Food Trucks Discussed During First City Council Meeting of 2017

Tuesday evening marked the first City Council meeting for 2017. On the agenda was a variety of old and new business, but a discussion about food trucks dominated the night.

However, before that took place, the City Council was required to nominate two members to serve as Mayor and Mayor Pro Tem for the year. Mike DeVore was nominated and elected by the City Council to serve as Mayor. Alan Teelander now holds the Mayor Pro Tem position.  Both votes passed unanimously.  Minor adjustments were also made to Council Rules and Procedures, mainly offering clarification and ease of hearing public comments.

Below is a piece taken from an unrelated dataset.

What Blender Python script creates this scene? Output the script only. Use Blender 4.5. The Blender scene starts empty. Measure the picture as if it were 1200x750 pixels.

During a brief biodigester update, City Manager Mike Burns indicated he along with Lowell Light & Power General Manager Steve Donkersloot and City Attorney Dick Wendt have been meeting with representatives from LEAD.  Another meeting is anticipated this week where further discussion will be had regarding an agreement on terms involved with revoking two contracts – one between the City and LEAD and one between LL&P and LEAD.  Mr. Burns also commented on early discussions involving the city and Litehouse regarding the company’s waste removal needs. Litehouse had been sending oils and fats from their salad dressing production to the biodigester and now needs to find an alternate way to dispose that waste.

The biggest topic of the meeting was food trucks.  In the coming weeks, City Council will be researching and discussing whether food trucks should be allowed in the city.   Concern over food trucks was brought to the attention of City Manager Mike Burns by restaurateurs feeling the trucks would take away business.  New Union Brewery has had a food truck outside their business twice, which is where the issue originated.  

In his comments to the City Council, Tyler Velting, co-owner of New Union Brewery, indicated his intentions for inviting a food truck to his business was not to take away sales from local establishments.  Blair Cahoon owner of Keiser’s Kitchen spoke regarding how he feels this type of service does not belong in Lowell and will hurt his business.  Approximately seven local business owners and residents also addressed City Council in support of the trucks.  A representative from Patty Matters, the food truck outside New Union Brewery, also provided City Council with information on regulations trucks need follow.

The discussion on food trucks will continue in the coming weeks but the overall feel from the community so far favors allowing them in city limits provided they are kept in check.  Discussion and debate will continue as the city researches the topic and provides more information.  If you’re interested in taking a short poll on food trucks, we’re looking for opinions.  

City Manager Mike Burns also invited and encouraged community residents to attend a presentation by the Michigan Municipal League on Thursday, January 12 at 6pm at the Lowell High School Performing Arts Center.  The session will cover the topic of a broken municipal financial system.  Information on how local governments have had to deal with revenue cuts will be presented.  The Lowell City’s Facebook page shared a link to this article which explains what cities in Michigan face.  

The next City Council meeting is at 7pm at City Hall on Tuesday, January 17.  A special joint meeting between City Council and Lowell Light & Power will be announced in the near future for further discussion on the biodigester.